O wielkim pechu może mówić właściciel Opla, który zaparkował na ulicy Traugutta w Lwówku Śląskim tuż za skrzyżowaniem z ulicą Zamkową, a przed znakami zakazujących dalszej jazdy.
Najprawdopodobniej w wyniku silnego podmuchu wiatru stojąca na gumowych podkładach “konstrukcja” ze znakami przewróciła się na maskę samochodu.
I kto jemu teraz zapłaci odszkodowanie?
wiatr
Ten kto tak bylejak postawił znaki a za podwładnego odpowiada kierwonik. A kto zamknął tą drogę i kto rządzi w mieśćie?
Ola za glupote nikt nie placi
Może ten przez kogo ulice zamknięto…
Nieprofesjonalne zachowanie firmy stawiającej znaki.

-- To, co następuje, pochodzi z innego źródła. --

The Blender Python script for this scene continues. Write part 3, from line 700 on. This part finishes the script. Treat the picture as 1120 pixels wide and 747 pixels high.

Tak to jest, gdy pracownik nie przeczyta książki że wszystkimi zaleceniami i normami, bo po co. Przecież każdy głupi potrafi postawić fusa, czyli tą gumową podkładkę i włożyć w nią znak. Nie jest to jednak takie proste. Zwykły znak plastikowy na aluminowej tyczce powinien być umieszczony w dwóch 28 kilogramowych fusach. Takie są normy na zachodzie. Tu nie dość, że zastosowana ciężka stał to umieszczona w jednym fusie. Fizycznie nie miało to prawa być stabilne. Teraz wykonawca powinien zapłacić sowite odszkodowanie.
Sowite odszkodowanie? Stary Opel Astra warty kilka tysięcy złotych to ile maska?
Kara za nieprawidłowe parkowanie 😀
Spokojnie zaraz się okaze ze auto stalo o 20 cm za blisko skrzyzowania i kierowca dostanie jeszcze mandat za nieprawidlowe parkowanie.